Autism Friendly Environments


Dimensions, a non-profit group providing services that support people with autism and learning disabilities, recently conducted an online poll asking the public what type of business they most wanted to be inclusive and accessible to people with autism. 250 people responded to the poll. Restaurants were voted as the place most people would like to see made more accessible with 32% of people making it their preferred choice. Supermarkets received 27% of the vote, followed by leisure centres (17%), shops (10%) theatres (9%), events such as firework displays or sporting events (4%) and banks with 1% of the vote.

Dimensions lists the following steps for making a business accessible to people with autism:

  • – Autism awareness training for staff
  • – Improved sign-posting of seating areas, payment desks and toilets
  • – Flexibility to alter the lighting or music volume upon request
  • – Accurate waiting times given to customers
  • – Wider varieties of gluten and casein free food for people on specific diets
  • – Ability to ‘queue jump’ if needed to minimise difficulties in waiting for long periods of time
  • – Autism friendly times/days where alterations are made to suit the needs of someone that experiences autism

An example of an inclusive event can be seen in the autism friendly film screenings that Dimensions organizes with ODEN theaters across the UK. It is common for people with autism to have a heightened awareness and sensitivity to lights, smells, taste, touch and sound. This sensitivity can transform a typical outing to a movie theater into an intense and anxiety causing experience for someone with autism. The autistic friendly film screenings limit sensory-overload by keeping the lights on low, turning down the volume, and not showing trailers, which are often full of flashing lights and loud special effects. Movie goers are also allowed to take their own familiar food and drinks into the theater, and to move around the cinema if they want to. The film screenings allow families to go to the movies together, knowing that everyone can enjoy the experience.

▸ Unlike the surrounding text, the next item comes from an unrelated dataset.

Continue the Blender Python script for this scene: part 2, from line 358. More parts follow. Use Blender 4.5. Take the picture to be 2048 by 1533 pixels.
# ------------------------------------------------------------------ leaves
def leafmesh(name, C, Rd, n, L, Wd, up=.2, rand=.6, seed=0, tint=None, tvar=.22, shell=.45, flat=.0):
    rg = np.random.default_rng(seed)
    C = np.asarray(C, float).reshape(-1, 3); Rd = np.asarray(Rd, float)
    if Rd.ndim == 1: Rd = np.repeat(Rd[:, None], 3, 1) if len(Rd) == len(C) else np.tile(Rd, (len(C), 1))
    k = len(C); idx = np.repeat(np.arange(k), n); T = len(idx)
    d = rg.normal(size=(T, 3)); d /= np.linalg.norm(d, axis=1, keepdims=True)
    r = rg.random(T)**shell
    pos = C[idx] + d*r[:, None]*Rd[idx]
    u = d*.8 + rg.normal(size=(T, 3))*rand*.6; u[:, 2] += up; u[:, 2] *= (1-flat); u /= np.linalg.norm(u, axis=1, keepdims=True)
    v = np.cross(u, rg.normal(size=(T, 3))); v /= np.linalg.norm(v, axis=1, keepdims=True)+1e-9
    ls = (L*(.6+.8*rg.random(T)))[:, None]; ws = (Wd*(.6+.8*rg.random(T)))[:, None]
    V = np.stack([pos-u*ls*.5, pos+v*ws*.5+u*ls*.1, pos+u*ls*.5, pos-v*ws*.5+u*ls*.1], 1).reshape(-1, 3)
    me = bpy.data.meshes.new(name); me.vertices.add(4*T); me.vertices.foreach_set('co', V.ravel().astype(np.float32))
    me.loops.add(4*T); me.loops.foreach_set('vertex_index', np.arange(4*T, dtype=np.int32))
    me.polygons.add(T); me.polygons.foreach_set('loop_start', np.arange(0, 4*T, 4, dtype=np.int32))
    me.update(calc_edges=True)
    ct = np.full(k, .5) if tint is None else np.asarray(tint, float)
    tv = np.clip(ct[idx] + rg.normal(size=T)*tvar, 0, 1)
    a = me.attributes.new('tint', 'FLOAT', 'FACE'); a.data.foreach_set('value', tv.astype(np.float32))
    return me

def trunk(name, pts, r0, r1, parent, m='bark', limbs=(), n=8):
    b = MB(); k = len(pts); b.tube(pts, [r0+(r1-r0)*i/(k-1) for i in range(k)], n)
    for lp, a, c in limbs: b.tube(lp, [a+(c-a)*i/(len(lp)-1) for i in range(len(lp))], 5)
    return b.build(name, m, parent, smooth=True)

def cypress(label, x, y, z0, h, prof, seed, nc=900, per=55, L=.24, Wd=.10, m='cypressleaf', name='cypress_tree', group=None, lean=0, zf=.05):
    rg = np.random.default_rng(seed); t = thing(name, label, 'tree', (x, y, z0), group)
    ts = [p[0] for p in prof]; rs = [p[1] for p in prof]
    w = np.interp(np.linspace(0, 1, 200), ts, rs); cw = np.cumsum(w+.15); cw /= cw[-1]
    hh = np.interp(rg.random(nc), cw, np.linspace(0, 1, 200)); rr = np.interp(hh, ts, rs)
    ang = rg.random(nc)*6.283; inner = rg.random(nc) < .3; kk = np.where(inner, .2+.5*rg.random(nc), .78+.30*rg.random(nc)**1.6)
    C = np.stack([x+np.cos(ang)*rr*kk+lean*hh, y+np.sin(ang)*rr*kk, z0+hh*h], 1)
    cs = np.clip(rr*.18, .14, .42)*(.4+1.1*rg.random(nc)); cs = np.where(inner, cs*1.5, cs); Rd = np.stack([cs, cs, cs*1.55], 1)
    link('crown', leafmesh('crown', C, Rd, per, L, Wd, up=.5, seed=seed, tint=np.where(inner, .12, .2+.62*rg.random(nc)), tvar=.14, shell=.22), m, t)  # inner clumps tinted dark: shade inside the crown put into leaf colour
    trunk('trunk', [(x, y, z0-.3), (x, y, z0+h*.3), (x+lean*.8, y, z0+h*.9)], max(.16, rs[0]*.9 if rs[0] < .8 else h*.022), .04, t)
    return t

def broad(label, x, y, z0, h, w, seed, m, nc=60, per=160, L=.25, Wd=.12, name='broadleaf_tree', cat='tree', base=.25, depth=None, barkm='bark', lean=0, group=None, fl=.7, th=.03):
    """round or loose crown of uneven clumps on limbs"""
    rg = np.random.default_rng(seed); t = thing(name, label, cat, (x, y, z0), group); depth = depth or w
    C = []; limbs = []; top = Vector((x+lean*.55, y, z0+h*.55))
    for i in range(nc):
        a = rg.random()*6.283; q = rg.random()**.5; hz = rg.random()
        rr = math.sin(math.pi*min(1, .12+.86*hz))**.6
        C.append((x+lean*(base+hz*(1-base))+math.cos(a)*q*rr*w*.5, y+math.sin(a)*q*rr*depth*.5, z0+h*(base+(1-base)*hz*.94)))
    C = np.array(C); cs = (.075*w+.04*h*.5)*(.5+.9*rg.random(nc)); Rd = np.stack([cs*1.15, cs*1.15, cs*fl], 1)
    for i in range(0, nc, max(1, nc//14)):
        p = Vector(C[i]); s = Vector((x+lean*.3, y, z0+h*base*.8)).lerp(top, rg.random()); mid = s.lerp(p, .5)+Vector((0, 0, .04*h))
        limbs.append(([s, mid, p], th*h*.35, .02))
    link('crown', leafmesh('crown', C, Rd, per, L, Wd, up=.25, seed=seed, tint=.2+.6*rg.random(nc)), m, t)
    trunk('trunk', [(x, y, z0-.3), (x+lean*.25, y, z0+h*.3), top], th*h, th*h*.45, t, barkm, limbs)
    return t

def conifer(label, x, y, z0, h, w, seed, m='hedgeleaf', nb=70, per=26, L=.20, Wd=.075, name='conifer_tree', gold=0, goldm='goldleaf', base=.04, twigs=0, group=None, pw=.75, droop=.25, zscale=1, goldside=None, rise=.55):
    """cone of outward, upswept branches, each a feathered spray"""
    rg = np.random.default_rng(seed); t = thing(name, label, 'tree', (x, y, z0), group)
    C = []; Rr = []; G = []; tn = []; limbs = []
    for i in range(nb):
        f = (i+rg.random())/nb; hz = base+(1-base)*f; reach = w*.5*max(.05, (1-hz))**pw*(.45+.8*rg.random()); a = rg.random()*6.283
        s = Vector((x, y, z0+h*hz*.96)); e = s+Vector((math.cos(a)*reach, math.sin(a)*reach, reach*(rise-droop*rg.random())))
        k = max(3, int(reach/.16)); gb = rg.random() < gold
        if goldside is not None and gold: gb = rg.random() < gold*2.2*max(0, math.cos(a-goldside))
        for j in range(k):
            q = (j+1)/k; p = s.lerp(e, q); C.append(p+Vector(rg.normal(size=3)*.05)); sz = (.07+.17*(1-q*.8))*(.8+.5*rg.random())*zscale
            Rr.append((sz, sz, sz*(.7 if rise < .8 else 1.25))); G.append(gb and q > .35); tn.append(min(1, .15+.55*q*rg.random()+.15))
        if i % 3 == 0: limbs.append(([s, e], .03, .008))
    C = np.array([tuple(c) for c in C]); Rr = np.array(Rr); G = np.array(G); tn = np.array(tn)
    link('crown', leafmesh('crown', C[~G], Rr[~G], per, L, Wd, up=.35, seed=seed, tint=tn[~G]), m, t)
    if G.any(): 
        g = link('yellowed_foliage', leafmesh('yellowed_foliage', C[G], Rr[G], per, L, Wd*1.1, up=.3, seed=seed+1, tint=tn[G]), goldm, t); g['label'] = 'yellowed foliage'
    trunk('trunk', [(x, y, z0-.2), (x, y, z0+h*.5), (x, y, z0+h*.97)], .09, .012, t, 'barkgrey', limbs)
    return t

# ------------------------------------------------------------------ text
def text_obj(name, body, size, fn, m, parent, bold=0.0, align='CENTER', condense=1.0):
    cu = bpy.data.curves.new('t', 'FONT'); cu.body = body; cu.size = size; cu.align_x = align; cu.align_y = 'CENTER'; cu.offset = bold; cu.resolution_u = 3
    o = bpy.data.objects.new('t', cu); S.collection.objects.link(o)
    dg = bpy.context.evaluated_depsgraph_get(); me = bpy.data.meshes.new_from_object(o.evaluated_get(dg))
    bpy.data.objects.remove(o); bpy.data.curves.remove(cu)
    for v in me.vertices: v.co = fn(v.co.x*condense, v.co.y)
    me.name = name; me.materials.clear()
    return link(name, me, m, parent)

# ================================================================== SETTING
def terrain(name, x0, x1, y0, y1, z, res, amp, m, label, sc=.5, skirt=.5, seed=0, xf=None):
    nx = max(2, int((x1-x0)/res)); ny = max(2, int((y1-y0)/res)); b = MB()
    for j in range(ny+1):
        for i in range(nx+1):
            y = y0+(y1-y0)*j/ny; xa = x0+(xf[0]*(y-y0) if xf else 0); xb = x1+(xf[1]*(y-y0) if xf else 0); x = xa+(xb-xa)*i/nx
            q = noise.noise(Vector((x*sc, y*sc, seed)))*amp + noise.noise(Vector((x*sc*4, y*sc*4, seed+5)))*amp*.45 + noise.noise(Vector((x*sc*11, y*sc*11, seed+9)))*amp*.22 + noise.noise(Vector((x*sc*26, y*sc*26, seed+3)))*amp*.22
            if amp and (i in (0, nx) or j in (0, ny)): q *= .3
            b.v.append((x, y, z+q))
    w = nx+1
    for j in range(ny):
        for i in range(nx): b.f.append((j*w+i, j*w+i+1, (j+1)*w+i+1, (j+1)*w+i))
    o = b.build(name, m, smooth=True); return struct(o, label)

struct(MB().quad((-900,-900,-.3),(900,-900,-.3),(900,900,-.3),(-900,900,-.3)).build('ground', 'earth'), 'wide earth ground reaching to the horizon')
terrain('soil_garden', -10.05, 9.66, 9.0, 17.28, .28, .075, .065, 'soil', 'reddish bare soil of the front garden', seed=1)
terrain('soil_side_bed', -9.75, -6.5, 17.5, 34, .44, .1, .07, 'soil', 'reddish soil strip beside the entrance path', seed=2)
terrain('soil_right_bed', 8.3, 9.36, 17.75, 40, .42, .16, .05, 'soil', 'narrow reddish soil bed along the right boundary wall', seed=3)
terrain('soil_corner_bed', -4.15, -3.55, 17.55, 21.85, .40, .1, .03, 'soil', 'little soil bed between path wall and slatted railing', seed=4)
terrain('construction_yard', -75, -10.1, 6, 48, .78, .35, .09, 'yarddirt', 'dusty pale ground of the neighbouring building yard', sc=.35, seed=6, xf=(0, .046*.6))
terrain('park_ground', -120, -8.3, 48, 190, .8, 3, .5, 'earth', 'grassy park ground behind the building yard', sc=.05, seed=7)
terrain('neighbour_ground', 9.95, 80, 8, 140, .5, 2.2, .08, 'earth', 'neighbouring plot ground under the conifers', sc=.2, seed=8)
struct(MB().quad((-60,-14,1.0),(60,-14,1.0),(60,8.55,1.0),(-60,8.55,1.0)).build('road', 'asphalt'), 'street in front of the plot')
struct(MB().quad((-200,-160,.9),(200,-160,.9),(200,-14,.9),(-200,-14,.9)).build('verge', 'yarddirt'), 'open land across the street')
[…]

Universal Design (UD) is an approach to design that increases the potential for developing a better quality of life for a wide range of individuals. It is a design process that enables and empowers a diverse population by improving human performance, health and wellness, and social participation (Steinfeld and Maisel, 2012). It creates products, systems, and environments to be as usable as possible by as many people as possible regardless of age, ability or situation.